--- BEGIN ---
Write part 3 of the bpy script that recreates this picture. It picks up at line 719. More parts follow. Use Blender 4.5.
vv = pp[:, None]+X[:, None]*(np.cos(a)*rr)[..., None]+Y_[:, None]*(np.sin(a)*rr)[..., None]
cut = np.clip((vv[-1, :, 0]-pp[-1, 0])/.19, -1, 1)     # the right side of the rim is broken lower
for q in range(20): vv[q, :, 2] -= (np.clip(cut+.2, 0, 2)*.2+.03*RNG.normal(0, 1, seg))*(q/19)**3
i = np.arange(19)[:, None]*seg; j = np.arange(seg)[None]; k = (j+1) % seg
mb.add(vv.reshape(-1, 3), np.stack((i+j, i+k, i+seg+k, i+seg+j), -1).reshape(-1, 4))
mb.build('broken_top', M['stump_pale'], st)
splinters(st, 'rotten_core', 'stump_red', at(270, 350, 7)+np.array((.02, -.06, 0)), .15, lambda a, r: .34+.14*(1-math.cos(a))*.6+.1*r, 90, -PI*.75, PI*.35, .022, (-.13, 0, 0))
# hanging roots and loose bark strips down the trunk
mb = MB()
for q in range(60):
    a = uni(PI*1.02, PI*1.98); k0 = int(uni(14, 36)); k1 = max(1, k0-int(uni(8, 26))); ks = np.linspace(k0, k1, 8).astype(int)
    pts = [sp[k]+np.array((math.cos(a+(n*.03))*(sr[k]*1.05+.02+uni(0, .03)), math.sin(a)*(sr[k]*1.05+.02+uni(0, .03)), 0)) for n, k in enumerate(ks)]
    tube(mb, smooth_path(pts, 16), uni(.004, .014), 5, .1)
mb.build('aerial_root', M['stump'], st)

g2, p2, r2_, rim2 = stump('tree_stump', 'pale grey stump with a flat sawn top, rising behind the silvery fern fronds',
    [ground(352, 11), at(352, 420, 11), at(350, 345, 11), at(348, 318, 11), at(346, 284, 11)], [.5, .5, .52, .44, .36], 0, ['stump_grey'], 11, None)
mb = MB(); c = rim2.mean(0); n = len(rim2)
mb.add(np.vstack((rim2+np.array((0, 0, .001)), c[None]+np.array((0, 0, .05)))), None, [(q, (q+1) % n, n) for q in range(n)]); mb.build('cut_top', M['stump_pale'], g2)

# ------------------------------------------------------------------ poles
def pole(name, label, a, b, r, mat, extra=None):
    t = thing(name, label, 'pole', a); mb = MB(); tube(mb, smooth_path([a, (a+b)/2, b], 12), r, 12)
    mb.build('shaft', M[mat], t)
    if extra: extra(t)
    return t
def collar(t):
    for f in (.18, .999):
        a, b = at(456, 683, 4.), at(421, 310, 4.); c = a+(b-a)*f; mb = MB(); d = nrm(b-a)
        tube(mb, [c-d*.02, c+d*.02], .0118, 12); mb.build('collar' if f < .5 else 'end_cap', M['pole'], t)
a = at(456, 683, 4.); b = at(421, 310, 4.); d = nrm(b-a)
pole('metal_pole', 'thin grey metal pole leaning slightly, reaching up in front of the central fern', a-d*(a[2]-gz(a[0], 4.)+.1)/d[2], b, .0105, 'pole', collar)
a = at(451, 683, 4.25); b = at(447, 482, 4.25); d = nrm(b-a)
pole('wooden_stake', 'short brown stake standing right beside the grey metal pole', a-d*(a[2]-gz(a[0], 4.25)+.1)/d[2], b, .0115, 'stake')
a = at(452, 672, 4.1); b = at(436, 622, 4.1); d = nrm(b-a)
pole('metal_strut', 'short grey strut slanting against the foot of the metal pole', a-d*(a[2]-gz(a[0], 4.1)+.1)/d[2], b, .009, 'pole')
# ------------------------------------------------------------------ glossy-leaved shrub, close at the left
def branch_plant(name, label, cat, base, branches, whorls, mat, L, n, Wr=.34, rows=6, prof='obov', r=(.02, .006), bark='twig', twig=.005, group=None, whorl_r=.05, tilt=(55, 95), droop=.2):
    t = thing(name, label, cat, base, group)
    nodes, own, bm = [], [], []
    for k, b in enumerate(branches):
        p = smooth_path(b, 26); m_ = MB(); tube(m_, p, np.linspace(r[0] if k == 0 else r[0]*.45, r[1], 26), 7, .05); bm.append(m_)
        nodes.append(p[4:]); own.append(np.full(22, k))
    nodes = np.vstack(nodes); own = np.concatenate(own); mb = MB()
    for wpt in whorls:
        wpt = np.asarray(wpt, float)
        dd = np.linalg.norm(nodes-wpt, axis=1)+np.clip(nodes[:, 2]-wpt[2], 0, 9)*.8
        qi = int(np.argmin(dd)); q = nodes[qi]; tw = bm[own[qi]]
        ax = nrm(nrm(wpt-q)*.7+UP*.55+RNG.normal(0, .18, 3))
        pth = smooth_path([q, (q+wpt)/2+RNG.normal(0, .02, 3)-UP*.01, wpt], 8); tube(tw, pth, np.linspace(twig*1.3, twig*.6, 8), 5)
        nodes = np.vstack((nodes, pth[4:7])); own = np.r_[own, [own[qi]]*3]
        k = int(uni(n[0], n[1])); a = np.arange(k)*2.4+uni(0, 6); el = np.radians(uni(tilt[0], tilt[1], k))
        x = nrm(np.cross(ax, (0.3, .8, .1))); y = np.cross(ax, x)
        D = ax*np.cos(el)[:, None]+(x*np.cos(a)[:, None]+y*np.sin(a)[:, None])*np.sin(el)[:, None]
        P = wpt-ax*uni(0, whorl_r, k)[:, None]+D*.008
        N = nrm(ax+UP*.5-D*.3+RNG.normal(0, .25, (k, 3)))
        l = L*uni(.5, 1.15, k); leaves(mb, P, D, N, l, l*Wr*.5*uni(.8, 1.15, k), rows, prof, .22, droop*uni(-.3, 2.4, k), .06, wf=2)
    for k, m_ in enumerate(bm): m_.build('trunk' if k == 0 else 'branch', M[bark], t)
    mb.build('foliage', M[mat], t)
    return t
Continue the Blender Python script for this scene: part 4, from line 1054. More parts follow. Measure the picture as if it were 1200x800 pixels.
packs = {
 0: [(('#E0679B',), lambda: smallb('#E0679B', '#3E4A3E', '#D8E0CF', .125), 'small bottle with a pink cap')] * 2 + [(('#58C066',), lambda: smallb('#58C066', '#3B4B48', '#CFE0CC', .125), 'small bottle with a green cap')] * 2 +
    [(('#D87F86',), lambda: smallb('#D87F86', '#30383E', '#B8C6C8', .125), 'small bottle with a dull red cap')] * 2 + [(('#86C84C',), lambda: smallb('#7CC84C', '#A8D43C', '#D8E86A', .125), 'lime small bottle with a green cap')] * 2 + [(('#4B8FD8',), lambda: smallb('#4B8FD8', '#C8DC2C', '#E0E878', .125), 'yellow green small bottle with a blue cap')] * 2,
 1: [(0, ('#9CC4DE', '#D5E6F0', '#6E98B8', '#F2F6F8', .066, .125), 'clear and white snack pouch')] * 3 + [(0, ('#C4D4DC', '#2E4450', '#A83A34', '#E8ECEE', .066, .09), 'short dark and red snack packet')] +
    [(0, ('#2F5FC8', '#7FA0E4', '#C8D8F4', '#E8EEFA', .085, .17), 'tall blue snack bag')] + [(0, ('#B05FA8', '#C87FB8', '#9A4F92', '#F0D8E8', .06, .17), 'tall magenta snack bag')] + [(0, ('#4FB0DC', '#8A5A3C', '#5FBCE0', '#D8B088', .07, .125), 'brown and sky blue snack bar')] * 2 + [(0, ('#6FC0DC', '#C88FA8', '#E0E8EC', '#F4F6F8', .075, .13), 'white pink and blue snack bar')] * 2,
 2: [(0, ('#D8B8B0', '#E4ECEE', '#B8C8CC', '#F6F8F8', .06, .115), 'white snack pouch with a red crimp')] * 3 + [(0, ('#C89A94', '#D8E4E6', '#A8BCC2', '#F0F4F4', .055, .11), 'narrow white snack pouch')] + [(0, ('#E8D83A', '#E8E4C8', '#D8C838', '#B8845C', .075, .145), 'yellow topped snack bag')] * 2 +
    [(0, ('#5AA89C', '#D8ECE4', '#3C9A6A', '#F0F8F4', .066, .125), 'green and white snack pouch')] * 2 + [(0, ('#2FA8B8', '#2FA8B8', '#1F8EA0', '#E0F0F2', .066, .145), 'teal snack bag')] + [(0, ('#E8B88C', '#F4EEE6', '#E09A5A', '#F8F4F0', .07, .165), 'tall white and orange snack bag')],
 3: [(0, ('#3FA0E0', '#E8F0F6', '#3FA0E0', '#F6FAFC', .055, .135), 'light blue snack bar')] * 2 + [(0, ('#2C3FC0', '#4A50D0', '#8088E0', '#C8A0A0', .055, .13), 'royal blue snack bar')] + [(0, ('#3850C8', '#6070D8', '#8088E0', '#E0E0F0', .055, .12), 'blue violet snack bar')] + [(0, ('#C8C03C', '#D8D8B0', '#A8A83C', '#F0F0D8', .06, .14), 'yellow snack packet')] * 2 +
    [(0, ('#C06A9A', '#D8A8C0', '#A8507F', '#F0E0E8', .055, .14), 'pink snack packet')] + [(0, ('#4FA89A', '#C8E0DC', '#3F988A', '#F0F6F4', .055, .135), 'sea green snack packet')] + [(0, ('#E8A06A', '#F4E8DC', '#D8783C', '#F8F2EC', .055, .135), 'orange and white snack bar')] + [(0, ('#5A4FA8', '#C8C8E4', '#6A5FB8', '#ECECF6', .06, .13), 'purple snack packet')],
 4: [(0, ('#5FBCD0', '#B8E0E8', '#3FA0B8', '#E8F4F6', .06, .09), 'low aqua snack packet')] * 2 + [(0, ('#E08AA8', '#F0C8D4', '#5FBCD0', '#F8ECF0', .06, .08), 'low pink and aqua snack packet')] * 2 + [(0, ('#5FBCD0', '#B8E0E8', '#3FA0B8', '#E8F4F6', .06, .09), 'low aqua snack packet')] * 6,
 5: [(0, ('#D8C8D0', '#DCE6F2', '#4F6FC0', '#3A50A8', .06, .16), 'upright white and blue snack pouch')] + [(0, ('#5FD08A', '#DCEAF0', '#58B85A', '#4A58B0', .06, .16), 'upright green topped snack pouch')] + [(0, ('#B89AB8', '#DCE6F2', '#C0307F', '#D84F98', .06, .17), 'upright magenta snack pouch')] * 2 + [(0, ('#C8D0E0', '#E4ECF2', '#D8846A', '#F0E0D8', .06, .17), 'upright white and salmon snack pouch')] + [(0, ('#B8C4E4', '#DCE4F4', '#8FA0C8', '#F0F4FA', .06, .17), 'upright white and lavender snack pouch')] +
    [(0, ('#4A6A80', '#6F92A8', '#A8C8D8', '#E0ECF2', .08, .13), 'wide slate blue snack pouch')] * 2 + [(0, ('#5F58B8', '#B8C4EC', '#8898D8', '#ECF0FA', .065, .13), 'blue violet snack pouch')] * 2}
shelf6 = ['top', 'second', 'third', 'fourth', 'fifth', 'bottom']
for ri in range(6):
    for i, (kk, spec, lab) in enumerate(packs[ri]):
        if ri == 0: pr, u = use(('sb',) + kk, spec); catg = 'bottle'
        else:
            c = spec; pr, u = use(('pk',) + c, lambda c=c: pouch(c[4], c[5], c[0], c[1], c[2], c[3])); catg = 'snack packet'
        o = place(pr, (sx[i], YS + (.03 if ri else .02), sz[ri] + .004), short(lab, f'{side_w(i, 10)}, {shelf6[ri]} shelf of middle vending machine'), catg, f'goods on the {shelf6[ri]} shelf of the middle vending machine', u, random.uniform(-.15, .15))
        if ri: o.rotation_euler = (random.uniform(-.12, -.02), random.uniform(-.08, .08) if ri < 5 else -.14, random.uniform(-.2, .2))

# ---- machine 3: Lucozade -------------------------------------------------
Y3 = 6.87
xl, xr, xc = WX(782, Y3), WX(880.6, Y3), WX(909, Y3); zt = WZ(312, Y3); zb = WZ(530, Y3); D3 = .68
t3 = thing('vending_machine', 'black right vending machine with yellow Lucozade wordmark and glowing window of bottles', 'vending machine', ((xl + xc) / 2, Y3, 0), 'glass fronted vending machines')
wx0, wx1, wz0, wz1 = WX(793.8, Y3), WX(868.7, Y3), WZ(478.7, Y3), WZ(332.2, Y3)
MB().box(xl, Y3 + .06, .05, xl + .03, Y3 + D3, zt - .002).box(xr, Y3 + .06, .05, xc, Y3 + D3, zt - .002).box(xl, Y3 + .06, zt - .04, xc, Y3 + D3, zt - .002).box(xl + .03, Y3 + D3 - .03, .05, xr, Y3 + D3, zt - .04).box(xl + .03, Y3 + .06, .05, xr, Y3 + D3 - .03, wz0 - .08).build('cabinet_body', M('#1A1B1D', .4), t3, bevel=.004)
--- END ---
* _BRIEF_
Take the lines from the first line of the records through the line holding "mb.build('cut_top', M['stump_pale'], g2)", both included, and please reproduce them exactly with nothing added.

* _ANSWER IN FULL_
Write part 3 of the bpy script that recreates this picture. It picks up at line 719. More parts follow. Use Blender 4.5.
vv = pp[:, None]+X[:, None]*(np.cos(a)*rr)[..., None]+Y_[:, None]*(np.sin(a)*rr)[..., None]
cut = np.clip((vv[-1, :, 0]-pp[-1, 0])/.19, -1, 1)     # the right side of the rim is broken lower
for q in range(20): vv[q, :, 2] -= (np.clip(cut+.2, 0, 2)*.2+.03*RNG.normal(0, 1, seg))*(q/19)**3
i = np.arange(19)[:, None]*seg; j = np.arange(seg)[None]; k = (j+1) % seg
mb.add(vv.reshape(-1, 3), np.stack((i+j, i+k, i+seg+k, i+seg+j), -1).reshape(-1, 4))
mb.build('broken_top', M['stump_pale'], st)
splinters(st, 'rotten_core', 'stump_red', at(270, 350, 7)+np.array((.02, -.06, 0)), .15, lambda a, r: .34+.14*(1-math.cos(a))*.6+.1*r, 90, -PI*.75, PI*.35, .022, (-.13, 0, 0))
# hanging roots and loose bark strips down the trunk
mb = MB()
for q in range(60):
    a = uni(PI*1.02, PI*1.98); k0 = int(uni(14, 36)); k1 = max(1, k0-int(uni(8, 26))); ks = np.linspace(k0, k1, 8).astype(int)
    pts = [sp[k]+np.array((math.cos(a+(n*.03))*(sr[k]*1.05+.02+uni(0, .03)), math.sin(a)*(sr[k]*1.05+.02+uni(0, .03)), 0)) for n, k in enumerate(ks)]
    tube(mb, smooth_path(pts, 16), uni(.004, .014), 5, .1)
mb.build('aerial_root', M['stump'], st)

g2, p2, r2_, rim2 = stump('tree_stump', 'pale grey stump with a flat sawn top, rising behind the silvery fern fronds',
    [ground(352, 11), at(352, 420, 11), at(350, 345, 11), at(348, 318, 11), at(346, 284, 11)], [.5, .5, .52, .44, .36], 0, ['stump_grey'], 11, None)
mb = MB(); c = rim2.mean(0); n = len(rim2)
mb.add(np.vstack((rim2+np.array((0, 0, .001)), c[None]+np.array((0, 0, .05)))), None, [(q, (q+1) % n, n) for q in range(n)]); mb.build('cut_top', M['stump_pale'], g2)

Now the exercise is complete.